The England prop got caught on the wrong side of the ruck, with Jack Conan getting over him as pillar. Penalty Ireland. Henshaw had not only got his team out of a bind, he had won them a penalty and there were plenty of back slaps for it.

Robbie Henshaw

That penalty came with Ireland already 10 points clear. It would have been just in range for a shot at the sticks by Johnny Sexton, but the Ireland captain kicked for an attacking lineout. He, and his teammates, sensed the fight sapping out of England.

Rob Herring made the lineout throw, Caelan Doris caught it and the Irish rolling maul made some progress before a bulling run from James Lowe sucked in more white shirts. Henshaw rushed in cover Lowe at the ruck, while Finlay Bealham steamed in for the next carry and crashed over for the fourth try.

Conor Murray and Robbie Henshaw of Ireland celebrate as Finlay Bealham scores. (Photo by David Rogers/Getty Images)

That brought us up to 78 minutes gone and the Irish victory was secured. Henshaw helped in keeping Maro Itoje at bay after Henderson claimed another restart. Murray box-kicked and England eventually won a penalty that they kicked for an attacking lineout of their own.

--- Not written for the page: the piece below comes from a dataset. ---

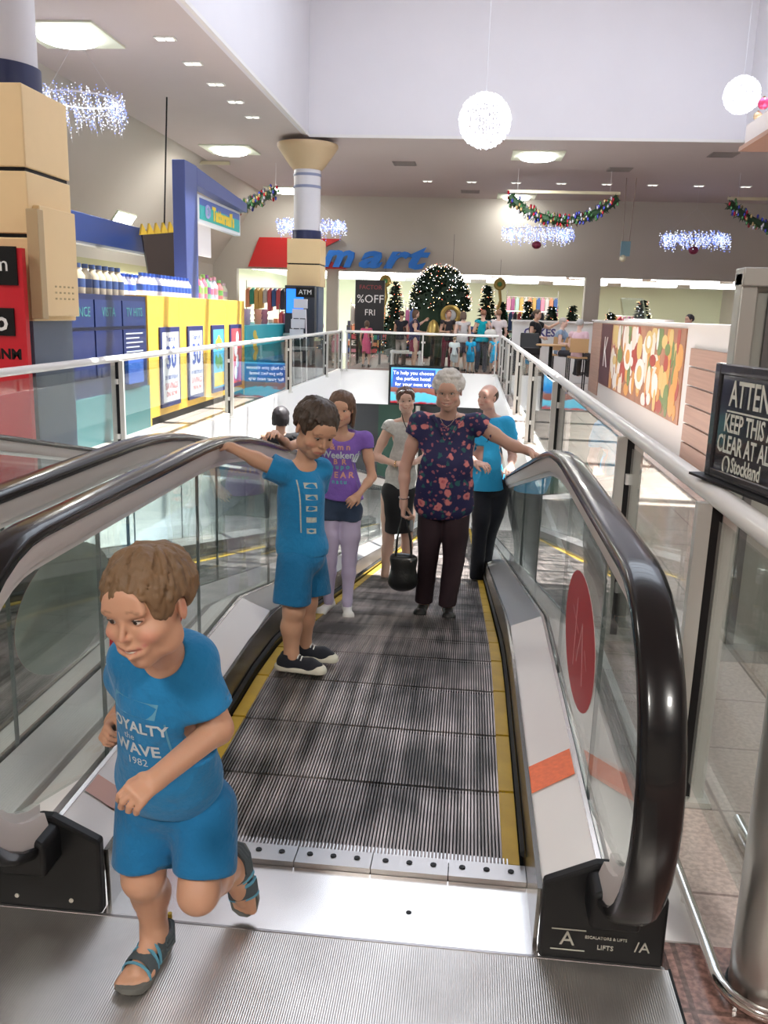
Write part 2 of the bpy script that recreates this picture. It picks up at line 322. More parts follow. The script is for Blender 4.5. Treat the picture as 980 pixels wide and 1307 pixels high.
def travelator(xc, label, mirror_marks, oy=0.):
    root = thing('travelator', label, 'travelator', (xc, PY, 0)); org = ORG[root.name]
    def P(name, mb, m, **k): return part(name, mb, m, root, **k)
    # pallets, each with its two yellow edge strips
    y = 2.30; i = 0
    while y < YEND-.2:
        za, zb = incline(y), incline(y+.41); ang = math.atan2(zb-za, .41)
        o = link('pallet', rib, root, org); o.location = Vector((xc, y+.205, (za+zb)/2-.006))-org; o.rotation_euler = (ang, 0, 0)
        for s in (-1, 1):
            e = link('yellow_edge', yel, o); e.location = (s*.5205, 0, .003)
        y += .41*math.cos(ang); i += 1
    P('pallet_bed', MB().sweep([(xc-.56, -.3), (xc+.56, -.3), (xc+.56, -.05), (xc-.56, -.05)], [(2.2, 0), (3.4, 0), (3.9, -.03), (4.4, -.106), (YEND, incline(YEND))]), groove)
    # comb: plate segments, screws, teeth
    cm = mat('comb_metal', (.62, .60, .59), .3, .9, bump=.05, bscale=30)
    for k in range(5):
        a = xc-.56+k*.224; c = P('comb_plate', MB().prism([(2.20, 0), (2.295, 0), (2.285, .012), (2.20, .018)], 'x', a+.0015, a+.2225), cm, smooth=0)
        for q in range(3): part('screw', MB().cyl((a+.04+q*.07, 2.247, .012), (a+.04+q*.07, 2.247, .0185), .009, n=8), matte_black, c)
    tm = MB()
    for k in range(96):
        x = xc-.52+1.04/96*(k-.02); tm.box(x-.0018, 2.28, -.008, x+.0018, 2.325, .004)
    o = P('comb_teeth', tm, cm); 
    # landing plates
    rp = bpy.data.materials.get('ribbed_plate')
    if not rp:
        rp = mat('ribbed_plate', (.56, .53, .50), .34, .85); n = rp.node_tree; b = n.nodes['Principled BSDF']
        tc = n.nodes.new('ShaderNodeNewGeometry'); wv = n.nodes.new('ShaderNodeTexWave'); wv.inputs['Scale'].default_value = 55; wv.bands_direction = 'X'
        bp = n.nodes.new('ShaderNodeBump'); bp.inputs['Strength'].default_value = .2; bp.inputs['Distance'].default_value = .004
        ns = n.nodes.new('ShaderNodeTexNoise'); ns.inputs['Scale'].default_value = 2.4; ns.inputs['Detail'].default_value = 8
        cr = n.nodes.new('ShaderNodeValToRGB'); cr.color_ramp.elements[0].position = .3; cr.color_ramp.elements[1].position = .7
        cr.color_ramp.elements[0].color = (.42, .39, .365, 1); cr.color_ramp.elements[1].color = (.66, .63, .60, 1)
        n.links.new(tc.outputs['Position'], wv.inputs['Vector']); n.links.new(wv.outputs['Fac'], bp.inputs['Height']); n.links.new(bp.outputs[0], b.inputs['Normal'])
        n.links.new(tc.outputs['Position'], ns.inputs['Vector']); n.links.new(ns.outputs['Fac'], cr.inputs[0]); n.links.new(cr.outputs[0], b.inputs['Base Color'])
    P('landing_plate', MB().box(xc-.573, PY+.004, -.04, xc+.573, 2.198, .001), mat('landing_metal', (.66, .63, .61), .24, .9, bump=.03, bscale=9, var=.08, vscale=5), smooth=0)
    # outward profile of each side (mirrored with s)
    path_a = [(PY+.034, 0), (KIN-.0, 0)]; n_in = 14
    path_b = [(KIN, 0)] + [(KIN+1.0*i, -TAN*1.0*i) for i in range(1, int(YEND-KIN)+1)]
    for s in (-1, 1):
        X = lambda a: xc+s*a
        side = 'right' if s > 0 else 'left'
        full = [(PY+.03, 0)]+[(KIN, 0)]+path_b[1:]
        P('skirt', MB().sweep([(X(.556), -.25), (X(.562), -.25), (X(.575), .172), (X(.562), .172)], [(PY+.034, 0), (3.5, 0), (3.9, -.027), (4.3, -.085)]+path_b[1:]), skirt_m)
        P('skirt_brush', MB().sweep([(X(.545), .035), (X(.556), .03), (X(.556), .055), (X(.545), .045)], [(2.3, 0), (3.5, 0), (3.9, -.027), (4.3, -.085)]+path_b[1:]), groove)
        prof = [(X(.575), .165), (X(.712), .222), (X(.712), .19), (X(.58), .10)]
        P('inner_deck', MB().sweep(prof, path_a), deckw, smooth=0)
        P('inner_deck', MB().sweep(prof, path_b), deckg, smooth=0, label='grey metal deck strip on the sloping run')
        P('glass_channel', MB().sweep([(X(.712), .225), (X(.724), .228), (X(.724), .18), (X(.712), .18)], [(PY+.034, 0)]+path_b), rail_chrome)
        P('glass_gasket', MB().sweep([(X(.724), .222), (X(.728), .222), (X(.728), .18), (X(.724), .18)], [(PY+.034, 0)]+path_b), matte_black)
        P('outer_deck', MB().sweep([(X(.745), .228), (X(.80), .215), (X(.865), .17), (X(.865), -.5), (X(.855), -.5), (X(.855), .14), (X(.745), .19)], [(PY+.034, 0)]+path_b), deckw)
        # newel base: black moulded box with slanted top
        nb = MB().prism([(X(.572), -.0), (X(.88), -.0), (X(.88), .19), (X(.82), .245), (X(.735), .275), (X(.70), .275), (X(.572), .213)], 'y', PY, PY+.035)
        nbo = P('newel_base', nb, matte_black, smooth=0, bevel=.008)
        P('newel_inlet', MB().prism([(X(.675), .16), (X(.795), .16), (X(.795), .25), (X(.775), .262), (X(.695), .262), (X(.675), .25)], 'y', 1.84, PY+.02), matte_black, bevel=.01)
        # handrail path: newel arc, level run, incline
        cy, cz, r = 1.975, .62, .41
        arc = [(cy+r*math.sin(a), cz+r*math.cos(a)) for a in [math.radians(t) for t in range(-180, 1, 10)]]
        hp = arc + [(2.6, 1.03), (3.3, 1.03)] + [(yy, 1.03+incline(yy, 3.75)) for yy in (3.5, 3.75, 4.0, 4.25)] + [(yy, 1.03+incline(yy, 3.75)) for yy in np.arange(6, YEND, 2.)]
        def loft(prof, pts, m, name, closed=True, **k):    # prof: (x across, outward normal offset)
            mb = MB(); n = len(prof); vs = []
            for i, (yy, zz) in enumerate(pts):
                a = pts[max(i-1, 0)]; b = pts[min(i+1, len(pts)-1)]; t = Vector((b[0]-a[0], b[1]-a[1])).normalized(); nx, nz = -t.y, t.x
                vs += [(X(.735)+px*s, yy+nx*pn, zz+nz*pn) for px, pn in prof]
            fs = [(i*n+j, i*n+(j+1) % n, (i+1)*n+(j+1) % n, (i+1)*n+j) for i in range(len(pts)-1) for j in range(n)]
            fs += [tuple(range(n)), tuple((len(pts)-1)*n+j for j in range(n))]
            mb.add(vs, fs); return P(name, mb, m, **k)
        hpf = [(-.047, -.012), (-.046, .004), (-.040, .014), (-.028, .019), (0, .021), (.028, .019), (.040, .014), (.046, .004), (.047, -.012), (.040, -.016), (.030, -.010), (-.030, -.010), (-.040, -.016)]
        loft(hpf, hp, hand_m, 'handrail', smooth=60)
        loft([(-.036, -.012), (.036, -.012), (.036, -.050), (.024, -.078), (-.024, -.078), (-.036, -.050)], hp[1:], mat('guide_beige', (.60, .55, .53), .38, .15), 'handrail_guide')
        loft([(-.012, -.075), (.012, -.075), (.010, -.10), (-.010, -.10)], hp[1:], mat('guide_light', (.75, .72, .70), .3, .3), 'glass_rail')
        # glass panes with gaps at the joints
        rg = r-.10; garc = [(cy+rg*math.sin(a), cz+rg*math.cos(a)) for a in [math.radians(t) for t in range(-170, 1, 10)]]
        ys = [2.37, 3.31] + [3.31+1.25*k for k in range(1, 15)]
        def top(yy): return 1.03-.10+incline(yy, 3.75)
        def bot(yy): return .195+(0 if yy < KIN else -(yy-KIN)*TAN)
        gx0, gx1 = X(.729), X(.741)
        P('glass_pane', MB().prism([(2.365, bot(2.36))]+[(a, max(b, .2)) for a, b in garc]+[(2.365, top(2.36))], 'x', gx0, gx1), clear, smooth=0)
        for a, b in zip(ys[:-1], ys[1:]):
            a += .004; b -= .004
            mid = [q for q in (3.5, 3.75, 4.0, 4.25) if a < q < b]; midb = [KIN] if a < KIN < b else []
            P('glass_pane', MB().prism([(a, bot(a))]+[(q, bot(q)) for q in midb]+[(b, bot(b)), (b, top(b))]+[(q, top(q)) for q in mid[::-1]]+[(a, top(a))], 'x', gx0, gx1), clear, smooth=0)
        # joint seals
        for q in ys: P('joint_seal', MB().box(min(gx0, gx1), q-.003, bot(q), max(gx0, gx1), q+.003, top(q)), mat('seal_grey', (.16, .18, .18), .5), smooth=0)
        # red oval warning sticker on the inner face of the pane
        ax = X(.7275)
        ell = [(2.775+.37*math.cos(t)*1-.02*math.sin(t), .545+.215*math.sin(t)) for t in [2*PI*q/36 for q in range(36)]]
        st = P('warning_sticker', MB().prism(ell, 'x', ax, ax+s*.0008).prism(ell, 'x', ax+s*.0009, ax+s*.0014, 1), [mat('sticker_red', (.42, .02, .03), .45), mat('sticker_back', (.70, .68, .62), .5)], smooth=0, label='red oval sticker with faint white drawing')
        sw = mat('sticker_white', (.62, .30, .30), .5); dr = MB()
        for (a0, b0, a1, b1, ww) in ((2.62, .44, 2.70, .62, .012), (2.70, .62, 2.78, .46, .01), (2.85, .42, 2.85, .66, .01), (2.78, .56, 2.95, .60, .009), (2.55, .52, 2.62, .56, .008)):
            dr.prism([(a0, b0), (a0+ww, b0), (a1+ww, b1), (a1, b1)], 'x', ax-s*.0008, ax)
        part('sticker_drawing', dr, sw, st)
    return root, P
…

Jamie Blamire’s lineout was not straight, Ireland got a scrum, Andy Farrell subbed off Sexton to give him an extra few moments to soak in the victory. Murray had the honour of hoofing the ball off the pitch and it was game over. Henshaw and Bealham – two subs that made big impacts – stood together for a moment and soak it all in.

In terms of raw statistics, Henshaw made five carries for gains of 34 metres, with four of them getting his side over the gainline. That momentum impetus was crucial as it put England on the back-foot and, in turn, created gaps.

Henshaw made two passes, including one offload, and broke two tackles in his five carries. As Ireland were all about killing off the hosts, he was only required to make one defensive tackle, but he stuck that too.